Despite the global financial crisis, the global retirement market is expected to grow by 66% by 2020.
Australia's share of the world retirement market in 2009 was 3.5% - more than Japan at 3.2%, Northern Europe at 3.1%, Southern Europe at 3.0%, Asia at 1.8% and Central/Eastern Europe at 0.4%. The global markets larger than Australia include the United States at 50.5%, Western Europe at 20.1%, and the United Kingdom at 11.5%.
The global financial crisis affected most countries' retirement assets. Australia's pool of retirement funds fell 11% between 2007 and 2008. However, the growth in Australia's retirement assets is expected to excel those of all other countries, except Greece (because it's coming out of a low base).
Most countris have commenced reforms to strengthen their retirement markets. In Australia, the reforms began two years ago, which will continue to strengthen until it overtakes Germany and the Netherlands. In 2009, Australia had the sixth largest pool of retirement assets. By 2020, Australia is set to take fourth place, behind the United States, the United Kingdom, and France.
The new reforms, particularly in Asia, include netting retirement funds from contributions, rather than investment performance. As a result, Asia is estimated to grow 16.8% per annum in 2020.

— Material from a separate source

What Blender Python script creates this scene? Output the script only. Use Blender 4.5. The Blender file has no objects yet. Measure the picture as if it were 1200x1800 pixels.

The aging population and the flood of baby boomer retirees is putting pressure on retirement schemes in all developed countries, including Australia. Reform trends in Europe and the United States over the past 10 years included the expansion of mandatory occupational pension schemes and a shift from defined benefit to defined contribution plans. Australia implemented these reforms much sooner than other countries and its continued strong growth in superannuation assets is testament to the foresight of these early reforms.